There will be some changes behind the scenes at this year's Wisconsin Film Festival.
Christina Martin-Wright, the new director of operations, will serve as community liaison. Among her other duties, she will take on fundraising, a need identified by staff for many years as the festival has grown. Jim Healy, director of the University of Wisconsin Cinematheque, will supervise programming.
The changes simply reflect a need for administrative activities to catch up with the tremendous public success of the festival, according to Martin-Wright.
"That's absolutely what it speaks to," she says. "I am constantly amazed, being in this role right now, and also seeing the festival myself, as a community member. I thought I was keenly aware of what it would take to make an event of this size happen, but I had no idea."

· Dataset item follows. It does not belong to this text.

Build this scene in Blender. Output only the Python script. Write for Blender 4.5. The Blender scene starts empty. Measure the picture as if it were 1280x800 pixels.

Since arriving in Madison in 2000, Martin-Wright has held artistic and development positions with the Madison Creative Arts Program, Madison Children's Museum and most recently with Children's Theater of Madison. She's a native of Michigan's Upper Peninsula and cofounder of Madison's StageQ.
She joined the festival last semester. Martin-Wright has nothing but praise for the festival and its director, Meg Hamel, but she adds that change was needed.
"It's amazing what Meg has done, what the [UW] Arts Institute has done, definitely, over the last six years," says Martin-Wright. "And yet the structure that was supporting the festival did not significantly grow. So I think now, internally, we're starting to catch up to the magnitude of the festival itself."
Healy joined the festival last summer. "I volunteered to supervise a team of programmers, including my colleagues and veteran festival programmers John Powers, Mike King and Tom Yoshikami, with additional help from Heather Heckman and Kit Hughes," he says. "They've done the lion's share of the programming. Right now, I'm putting finishing touches on the whole lineup."
Besides new venues, such as Sundance Madison, the auditorium at the Chazen Museum of Art and the Marquee theater at Union South, the festival will feature a new state-of-the-art computer ticketing system.
The 14th annual Wisconsin Film Festival will be held in Madison April 18-22.